PORT-AU-PRINCE, Haiti (RNS) --Some believe what happened at the Reformation Hope orphanage on Jan. 12 was a miracle. And some now regard what has happened since that awful day as a second act of divine intervention.

"It shows God is a God we can trust and that he wants us to help others," says Pastor Jean Jacob Paul, a former New York cabdriver who is now a Presbyterian minister.

He stands before his newly rebuilt church, the site still smelling of plaster and cement and wood and paint.

"He is a God of kindness."

The first miracle happened late in the afternoon the day the earthquake struck. For some inexplicable reason, the employees had been late serving dinner. Some of the 56 children living there grew cranky and tried to get into the dining room. Some older boys chased them out, afraid they would knock the plates from the table and make a mess.

Then the earth shook. The church and the school collapsed with a roar, pancaking down until there was no space between the concrete ceiling and the concrete floor.

"No one inside could have survived," Paul said.

But none of the children was even injured. At the time, a dispirited but grateful Paul said, "We have lost everything but we have lost nothing."

The story of that first miracle was circulated around the U.S. and the world by the Presbyterian Church in America. Within weeks, the Reformation Hope orphanage received $200,000 in gifts -- most of it, Paul said, from people who had read about the miracle in Port-au-Prince.

And now, a church much bigger and grander stands at the site, a building of bright blue walls and pink ceramic tiles and broad, polished wooden pews, one of the largest churches in the city's La Plaine neighborhood.

With a roof of corrugated metal, the new church cannot collapse the way the old one did.

"It is so beautiful," said Kimberly Bruny, 14, one of the orphans, in Creole. "It is so blue, like the sky."

Attached to the building is a new school as well, so far unfinished, but Paul hopes work on the classrooms will resume soon, so classes can reopen in the fall.

The Rev. Martin Hawley of Reformation Hope ministries in Marietta, Ga., said the response to what happened at the orphanage "was an incredible surprise -- we never expected it to happen."

"So many were moved by what they saw as God's intervention that they wanted to do something to show their faith and gratitude," he said in a telephone interview.

A few weeks ago, Paul said, Hawley and other U.S. Presbyterian clergy joined some 2,000 local residents to celebrate the reopening of the church.

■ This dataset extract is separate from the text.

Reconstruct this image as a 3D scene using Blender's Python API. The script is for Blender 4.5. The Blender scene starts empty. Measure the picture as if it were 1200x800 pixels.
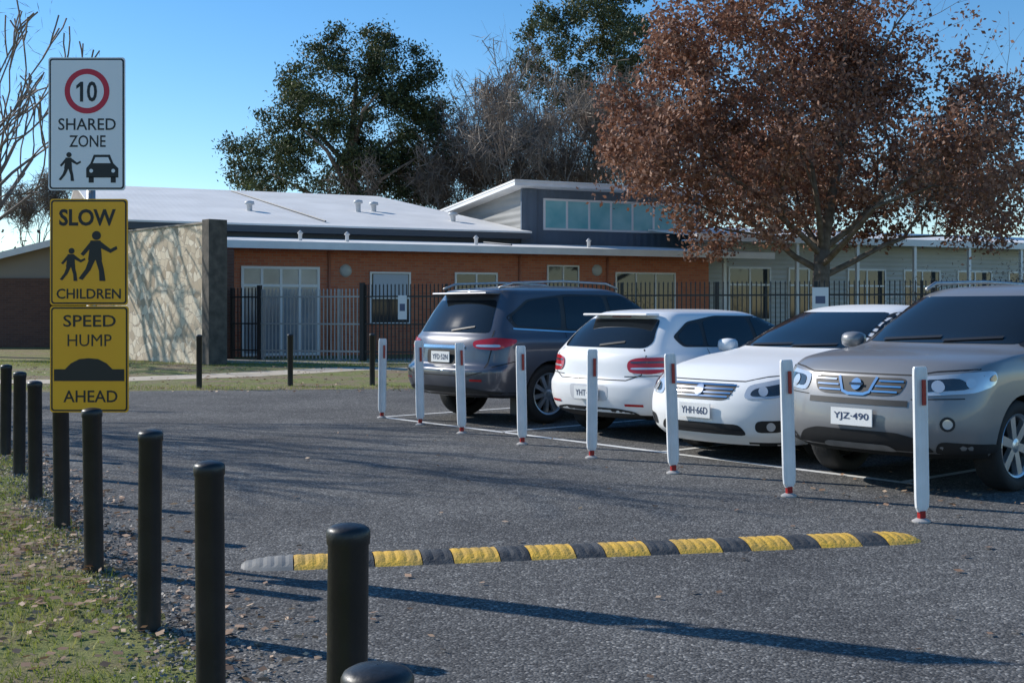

"We could not fit everyone," Paul said.

The pastor is proud of the new church -- its bright color scheme was Paul's idea, an inspiration taken from the description of the throne of God in the Bible's Book of Revelation -- but his happiness is discounted by another reality of Jan. 12: there are now more orphans at Reformation Hope.

"Someone came here and told us there was a family of five children living without parents," he said.

He drove to the site and confirmed it: The parents of the five children had been killed in the cataclysm that, according to Haitian government estimates, claimed 233,000 lives.

The youngest of the five was Soria, who was only 3. She is now the youngest child in the orphanage.

She is sad and seems shy, but if any adult smiles at her, she will reach up her hand, asking wordlessly that it be held. And any adult who holds her hand soon finds she will hold out her arms to be hugged.

If hugged, she won't let go.

"She is a very loving child," Paul said. "She came here wanting so much to be held."